## Problem requirements
Please output exactly the lines of the material from the first through the line containing "return (f(r), f(g), f(b), 1)", and nothing more.

'''

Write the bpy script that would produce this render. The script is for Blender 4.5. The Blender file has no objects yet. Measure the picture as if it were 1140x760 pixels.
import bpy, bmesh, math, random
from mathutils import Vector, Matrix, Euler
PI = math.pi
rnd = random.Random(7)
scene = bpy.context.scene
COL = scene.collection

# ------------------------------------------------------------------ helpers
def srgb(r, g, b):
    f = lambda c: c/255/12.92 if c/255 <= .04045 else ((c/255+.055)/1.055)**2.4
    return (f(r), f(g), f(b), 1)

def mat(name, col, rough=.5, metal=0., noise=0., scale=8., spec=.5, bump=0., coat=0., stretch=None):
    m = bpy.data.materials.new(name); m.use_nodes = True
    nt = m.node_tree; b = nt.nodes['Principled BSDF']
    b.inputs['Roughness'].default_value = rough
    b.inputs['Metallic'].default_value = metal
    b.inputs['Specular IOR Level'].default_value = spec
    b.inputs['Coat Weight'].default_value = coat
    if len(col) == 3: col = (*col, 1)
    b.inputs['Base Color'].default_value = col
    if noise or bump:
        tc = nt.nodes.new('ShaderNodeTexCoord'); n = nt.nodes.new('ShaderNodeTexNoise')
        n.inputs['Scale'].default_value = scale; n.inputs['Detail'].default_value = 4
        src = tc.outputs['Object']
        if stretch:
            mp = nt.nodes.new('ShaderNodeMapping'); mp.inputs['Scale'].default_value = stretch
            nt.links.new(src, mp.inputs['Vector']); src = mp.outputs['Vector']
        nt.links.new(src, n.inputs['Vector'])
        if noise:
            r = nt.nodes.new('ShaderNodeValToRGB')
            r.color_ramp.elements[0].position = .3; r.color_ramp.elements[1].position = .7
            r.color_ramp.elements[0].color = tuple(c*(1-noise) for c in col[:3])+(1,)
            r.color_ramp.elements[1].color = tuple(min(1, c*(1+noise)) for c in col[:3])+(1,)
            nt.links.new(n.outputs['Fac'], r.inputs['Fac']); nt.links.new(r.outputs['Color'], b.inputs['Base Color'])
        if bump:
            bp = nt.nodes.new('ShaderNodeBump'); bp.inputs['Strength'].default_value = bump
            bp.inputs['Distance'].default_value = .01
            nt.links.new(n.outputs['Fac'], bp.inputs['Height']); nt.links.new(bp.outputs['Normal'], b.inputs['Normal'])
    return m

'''

## Worked answer
Write the bpy script that would produce this render. The script is for Blender 4.5. The Blender file has no objects yet. Measure the picture as if it were 1140x760 pixels.
import bpy, bmesh, math, random
from mathutils import Vector, Matrix, Euler
PI = math.pi
rnd = random.Random(7)
scene = bpy.context.scene
COL = scene.collection

# ------------------------------------------------------------------ helpers
def srgb(r, g, b):
    f = lambda c: c/255/12.92 if c/255 <= .04045 else ((c/255+.055)/1.055)**2.4
    return (f(r), f(g), f(b), 1)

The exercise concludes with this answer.